— START DATA BLOCK —

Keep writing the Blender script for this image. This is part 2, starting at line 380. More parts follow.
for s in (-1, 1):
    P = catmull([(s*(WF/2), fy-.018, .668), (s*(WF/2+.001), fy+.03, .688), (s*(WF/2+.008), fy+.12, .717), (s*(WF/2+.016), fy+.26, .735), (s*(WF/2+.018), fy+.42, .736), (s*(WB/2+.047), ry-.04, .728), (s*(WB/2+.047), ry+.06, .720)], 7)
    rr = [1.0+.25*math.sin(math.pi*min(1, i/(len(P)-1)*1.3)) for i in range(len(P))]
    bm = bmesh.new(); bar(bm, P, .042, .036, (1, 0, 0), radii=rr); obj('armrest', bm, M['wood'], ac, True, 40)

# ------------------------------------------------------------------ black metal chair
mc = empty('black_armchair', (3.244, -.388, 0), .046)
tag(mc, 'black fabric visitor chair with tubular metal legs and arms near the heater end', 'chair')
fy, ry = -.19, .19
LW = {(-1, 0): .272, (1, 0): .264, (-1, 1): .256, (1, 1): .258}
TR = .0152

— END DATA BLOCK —

SHORT TASK: Give back the whole listing exactly as it reads.

OUTPUT FOR THIS EXERCISE:
Keep writing the Blender script for this image. This is part 2, starting at line 380. More parts follow.
for s in (-1, 1):
    P = catmull([(s*(WF/2), fy-.018, .668), (s*(WF/2+.001), fy+.03, .688), (s*(WF/2+.008), fy+.12, .717), (s*(WF/2+.016), fy+.26, .735), (s*(WF/2+.018), fy+.42, .736), (s*(WB/2+.047), ry-.04, .728), (s*(WB/2+.047), ry+.06, .720)], 7)
    rr = [1.0+.25*math.sin(math.pi*min(1, i/(len(P)-1)*1.3)) for i in range(len(P))]
    bm = bmesh.new(); bar(bm, P, .042, .036, (1, 0, 0), radii=rr); obj('armrest', bm, M['wood'], ac, True, 40)

# ------------------------------------------------------------------ black metal chair
mc = empty('black_armchair', (3.244, -.388, 0), .046)
tag(mc, 'black fabric visitor chair with tubular metal legs and arms near the heater end', 'chair')
fy, ry = -.19, .19
LW = {(-1, 0): .272, (1, 0): .264, (-1, 1): .256, (1, 1): .258}
TR = .0152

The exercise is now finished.